Sunday, October 08, 2006

Mass Media, September 11th, and the War on Terror

Five years on, mainstream films are being made about 9/11, and Flight 93 and World Trade Center were touted by mainstream news media as films that were just so Important that everybody had to see them to keep America strong. I didn't see either one because I watched the towers burn on live TV before going to class, and all critical reviews of both films emphasized the fact that both films had nothing to add, and nothing to say. The point was just to relive the experience as vividly as possible, and immerse oneself in the emotional reaction we all had that day. Some call that post-traumatic stress disorder, Fox News calls it patriotism.

What really makes the idea of safe, saccharine, didactic reenactments irritating to me is that since 2003 There has been an entire television show about what happened to America in the five years since September 11th, and now it's turned more consciously to the occupation of Iraq.
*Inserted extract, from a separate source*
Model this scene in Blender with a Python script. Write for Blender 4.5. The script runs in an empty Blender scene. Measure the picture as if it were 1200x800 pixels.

It deals with religious fanaticism, a war for the survival of an entire culture, civil liberties in the time of war, suicide bombers, torture, and generally the question of what it means to remain human in a confrontation with evil. Fortunately, most people haven't figured it out, otherwise they'd be freaking out. It's Battlestar Galactica, and it's about the smartest thing on television.

The other thing I've seen recently that was also thought-provoking and therefore anathema to propaganda-hungry audiences was Paradise Now. That was a Palestinian film about two childhood friends who are sent out together on a mission as suicide bombers, but become separated. Watching the two of them decide what to do in the face of this, and what is revealed about their motivations and the environment that produces this is incredible. It doesn't make nearly enough of a moral judgment in its treatment of its protagonists to qualify as appropriate viewing material in America, but man was that a good movie. I was surprised that it got beat out by Tsotsi for the Oscar, and I wonder how much of that was politics, although Tsotsi was pretty fucking fascinating as well. In case anybody's wondering, that's the story of a South African thug who shoots a woman during a carjacking and then finds her baby still in the backseat. Both fascinating, both better than Crash.